### Task brief:
Give back the lines exactly, from the first one to the line with "H0 = 0.0002", both ends included.

### Data section:
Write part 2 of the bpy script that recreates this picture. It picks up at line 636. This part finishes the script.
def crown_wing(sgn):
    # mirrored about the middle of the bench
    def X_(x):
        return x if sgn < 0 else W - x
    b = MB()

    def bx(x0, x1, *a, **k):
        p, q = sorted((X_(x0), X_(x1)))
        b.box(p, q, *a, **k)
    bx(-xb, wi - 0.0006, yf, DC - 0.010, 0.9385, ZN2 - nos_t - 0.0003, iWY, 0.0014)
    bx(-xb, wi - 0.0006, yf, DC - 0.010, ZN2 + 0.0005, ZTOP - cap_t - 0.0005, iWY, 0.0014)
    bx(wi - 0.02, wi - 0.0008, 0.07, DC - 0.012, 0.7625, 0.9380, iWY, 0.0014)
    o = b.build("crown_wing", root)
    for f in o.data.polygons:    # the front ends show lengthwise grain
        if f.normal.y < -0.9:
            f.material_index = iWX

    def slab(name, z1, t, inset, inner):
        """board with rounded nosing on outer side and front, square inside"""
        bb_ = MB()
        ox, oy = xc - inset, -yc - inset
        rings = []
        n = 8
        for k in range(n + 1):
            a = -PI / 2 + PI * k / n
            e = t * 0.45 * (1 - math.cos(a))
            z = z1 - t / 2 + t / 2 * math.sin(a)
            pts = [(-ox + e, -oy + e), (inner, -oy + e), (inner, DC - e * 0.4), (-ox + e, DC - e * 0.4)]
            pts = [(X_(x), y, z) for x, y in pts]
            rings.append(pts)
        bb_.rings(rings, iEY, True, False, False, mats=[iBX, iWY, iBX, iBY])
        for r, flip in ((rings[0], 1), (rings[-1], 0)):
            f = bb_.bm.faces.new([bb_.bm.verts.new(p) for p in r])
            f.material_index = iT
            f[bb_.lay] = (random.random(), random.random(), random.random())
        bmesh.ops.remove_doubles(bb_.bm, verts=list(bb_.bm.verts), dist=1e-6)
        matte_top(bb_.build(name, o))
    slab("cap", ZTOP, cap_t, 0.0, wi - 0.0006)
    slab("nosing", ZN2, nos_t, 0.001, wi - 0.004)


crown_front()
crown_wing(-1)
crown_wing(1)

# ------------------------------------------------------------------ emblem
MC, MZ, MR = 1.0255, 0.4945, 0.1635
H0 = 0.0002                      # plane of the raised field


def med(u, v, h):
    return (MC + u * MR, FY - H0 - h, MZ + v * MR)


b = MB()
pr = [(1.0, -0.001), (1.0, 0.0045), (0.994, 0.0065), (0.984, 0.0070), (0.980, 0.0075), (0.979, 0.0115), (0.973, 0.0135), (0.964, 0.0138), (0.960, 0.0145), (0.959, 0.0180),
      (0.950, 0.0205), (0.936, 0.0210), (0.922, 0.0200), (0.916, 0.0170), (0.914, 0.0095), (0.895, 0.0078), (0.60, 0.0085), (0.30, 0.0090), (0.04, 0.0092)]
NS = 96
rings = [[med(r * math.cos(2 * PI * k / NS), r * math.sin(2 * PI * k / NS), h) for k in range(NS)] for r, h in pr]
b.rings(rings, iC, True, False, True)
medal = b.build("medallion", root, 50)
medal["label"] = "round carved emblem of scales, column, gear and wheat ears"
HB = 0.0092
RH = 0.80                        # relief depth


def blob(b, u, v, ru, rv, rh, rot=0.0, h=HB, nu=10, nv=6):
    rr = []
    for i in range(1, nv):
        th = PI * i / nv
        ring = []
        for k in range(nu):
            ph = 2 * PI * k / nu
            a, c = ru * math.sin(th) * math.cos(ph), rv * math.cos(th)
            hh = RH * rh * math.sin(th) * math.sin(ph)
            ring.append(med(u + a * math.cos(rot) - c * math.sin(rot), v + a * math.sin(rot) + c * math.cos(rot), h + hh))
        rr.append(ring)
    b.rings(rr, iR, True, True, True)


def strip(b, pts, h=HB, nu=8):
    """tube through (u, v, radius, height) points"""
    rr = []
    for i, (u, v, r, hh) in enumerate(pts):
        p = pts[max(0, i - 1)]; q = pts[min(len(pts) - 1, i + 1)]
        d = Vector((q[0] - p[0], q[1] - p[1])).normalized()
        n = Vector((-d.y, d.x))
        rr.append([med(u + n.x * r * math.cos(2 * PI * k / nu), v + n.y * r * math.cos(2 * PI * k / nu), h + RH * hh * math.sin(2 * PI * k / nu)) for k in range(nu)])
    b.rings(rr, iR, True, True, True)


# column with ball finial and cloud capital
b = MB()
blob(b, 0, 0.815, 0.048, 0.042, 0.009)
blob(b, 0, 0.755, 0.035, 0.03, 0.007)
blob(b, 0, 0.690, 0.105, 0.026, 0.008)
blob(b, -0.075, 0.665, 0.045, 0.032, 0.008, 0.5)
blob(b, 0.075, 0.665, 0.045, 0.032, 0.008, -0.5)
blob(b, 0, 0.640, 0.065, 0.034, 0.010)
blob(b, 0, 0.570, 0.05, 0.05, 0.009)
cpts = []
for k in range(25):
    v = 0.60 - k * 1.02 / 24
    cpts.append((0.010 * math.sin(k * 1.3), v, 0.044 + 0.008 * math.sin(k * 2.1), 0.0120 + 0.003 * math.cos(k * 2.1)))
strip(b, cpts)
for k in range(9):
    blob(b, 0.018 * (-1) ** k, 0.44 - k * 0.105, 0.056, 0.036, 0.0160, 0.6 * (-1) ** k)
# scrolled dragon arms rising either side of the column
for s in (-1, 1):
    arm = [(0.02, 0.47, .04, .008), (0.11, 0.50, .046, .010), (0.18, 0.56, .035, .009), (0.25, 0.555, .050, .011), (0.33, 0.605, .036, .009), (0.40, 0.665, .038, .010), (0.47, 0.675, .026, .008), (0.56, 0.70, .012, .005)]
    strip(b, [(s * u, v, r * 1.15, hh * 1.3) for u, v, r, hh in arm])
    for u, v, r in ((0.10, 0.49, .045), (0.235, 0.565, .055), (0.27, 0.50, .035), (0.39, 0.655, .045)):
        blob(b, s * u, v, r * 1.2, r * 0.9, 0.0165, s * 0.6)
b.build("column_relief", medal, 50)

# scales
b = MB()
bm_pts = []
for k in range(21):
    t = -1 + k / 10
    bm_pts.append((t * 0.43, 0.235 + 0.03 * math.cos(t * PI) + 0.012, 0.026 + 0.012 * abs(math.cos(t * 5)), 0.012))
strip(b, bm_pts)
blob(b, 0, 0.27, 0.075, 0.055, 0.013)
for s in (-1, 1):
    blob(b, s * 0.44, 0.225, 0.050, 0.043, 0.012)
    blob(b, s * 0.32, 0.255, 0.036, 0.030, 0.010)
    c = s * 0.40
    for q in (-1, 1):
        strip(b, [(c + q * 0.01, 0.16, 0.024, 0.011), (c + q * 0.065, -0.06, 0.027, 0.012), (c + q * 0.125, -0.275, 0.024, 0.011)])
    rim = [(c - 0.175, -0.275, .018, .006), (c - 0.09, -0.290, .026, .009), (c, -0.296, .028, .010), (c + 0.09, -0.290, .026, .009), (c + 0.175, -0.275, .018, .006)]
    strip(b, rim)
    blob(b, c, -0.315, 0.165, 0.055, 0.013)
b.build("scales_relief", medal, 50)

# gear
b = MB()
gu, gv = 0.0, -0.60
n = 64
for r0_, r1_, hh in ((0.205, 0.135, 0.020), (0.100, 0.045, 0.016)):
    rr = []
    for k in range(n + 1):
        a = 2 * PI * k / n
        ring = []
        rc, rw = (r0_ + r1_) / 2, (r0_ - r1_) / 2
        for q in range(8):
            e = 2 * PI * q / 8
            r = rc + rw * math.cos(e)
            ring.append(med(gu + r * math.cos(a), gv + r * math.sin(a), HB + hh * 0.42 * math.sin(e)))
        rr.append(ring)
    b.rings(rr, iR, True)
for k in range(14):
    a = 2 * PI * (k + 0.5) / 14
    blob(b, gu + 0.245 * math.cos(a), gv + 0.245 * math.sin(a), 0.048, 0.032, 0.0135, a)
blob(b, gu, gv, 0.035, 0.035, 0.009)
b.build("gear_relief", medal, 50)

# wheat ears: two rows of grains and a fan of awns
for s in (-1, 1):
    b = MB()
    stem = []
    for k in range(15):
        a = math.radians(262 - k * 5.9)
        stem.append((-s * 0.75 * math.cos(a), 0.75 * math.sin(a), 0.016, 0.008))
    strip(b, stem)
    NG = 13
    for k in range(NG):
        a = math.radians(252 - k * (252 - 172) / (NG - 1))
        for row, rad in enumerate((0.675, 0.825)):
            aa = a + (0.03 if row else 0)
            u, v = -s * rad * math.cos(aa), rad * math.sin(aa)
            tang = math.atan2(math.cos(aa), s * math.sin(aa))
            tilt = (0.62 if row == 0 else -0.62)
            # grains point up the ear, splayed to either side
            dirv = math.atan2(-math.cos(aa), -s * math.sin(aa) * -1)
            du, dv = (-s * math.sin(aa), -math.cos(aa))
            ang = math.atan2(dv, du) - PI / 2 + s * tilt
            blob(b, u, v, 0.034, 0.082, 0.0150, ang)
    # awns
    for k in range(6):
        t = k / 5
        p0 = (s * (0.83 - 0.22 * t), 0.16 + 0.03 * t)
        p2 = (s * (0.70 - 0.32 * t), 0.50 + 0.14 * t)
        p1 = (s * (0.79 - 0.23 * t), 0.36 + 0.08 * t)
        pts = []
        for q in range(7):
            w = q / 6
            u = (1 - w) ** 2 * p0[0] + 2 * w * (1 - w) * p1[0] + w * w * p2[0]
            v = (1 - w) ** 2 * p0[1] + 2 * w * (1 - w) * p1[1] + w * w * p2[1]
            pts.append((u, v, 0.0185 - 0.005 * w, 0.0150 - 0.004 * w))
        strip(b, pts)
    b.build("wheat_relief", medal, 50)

### Full answer:
Write part 2 of the bpy script that recreates this picture. It picks up at line 636. This part finishes the script.
def crown_wing(sgn):
    # mirrored about the middle of the bench
    def X_(x):
        return x if sgn < 0 else W - x
    b = MB()

    def bx(x0, x1, *a, **k):
        p, q = sorted((X_(x0), X_(x1)))
        b.box(p, q, *a, **k)
    bx(-xb, wi - 0.0006, yf, DC - 0.010, 0.9385, ZN2 - nos_t - 0.0003, iWY, 0.0014)
    bx(-xb, wi - 0.0006, yf, DC - 0.010, ZN2 + 0.0005, ZTOP - cap_t - 0.0005, iWY, 0.0014)
    bx(wi - 0.02, wi - 0.0008, 0.07, DC - 0.012, 0.7625, 0.9380, iWY, 0.0014)
    o = b.build("crown_wing", root)
    for f in o.data.polygons:    # the front ends show lengthwise grain
        if f.normal.y < -0.9:
            f.material_index = iWX

    def slab(name, z1, t, inset, inner):
        """board with rounded nosing on outer side and front, square inside"""
        bb_ = MB()
        ox, oy = xc - inset, -yc - inset
        rings = []
        n = 8
        for k in range(n + 1):
            a = -PI / 2 + PI * k / n
            e = t * 0.45 * (1 - math.cos(a))
            z = z1 - t / 2 + t / 2 * math.sin(a)
            pts = [(-ox + e, -oy + e), (inner, -oy + e), (inner, DC - e * 0.4), (-ox + e, DC - e * 0.4)]
            pts = [(X_(x), y, z) for x, y in pts]
            rings.append(pts)
        bb_.rings(rings, iEY, True, False, False, mats=[iBX, iWY, iBX, iBY])
        for r, flip in ((rings[0], 1), (rings[-1], 0)):
            f = bb_.bm.faces.new([bb_.bm.verts.new(p) for p in r])
            f.material_index = iT
            f[bb_.lay] = (random.random(), random.random(), random.random())
        bmesh.ops.remove_doubles(bb_.bm, verts=list(bb_.bm.verts), dist=1e-6)
        matte_top(bb_.build(name, o))
    slab("cap", ZTOP, cap_t, 0.0, wi - 0.0006)
    slab("nosing", ZN2, nos_t, 0.001, wi - 0.004)


crown_front()
crown_wing(-1)
crown_wing(1)

# ------------------------------------------------------------------ emblem
MC, MZ, MR = 1.0255, 0.4945, 0.1635
H0 = 0.0002                      # plane of the raised field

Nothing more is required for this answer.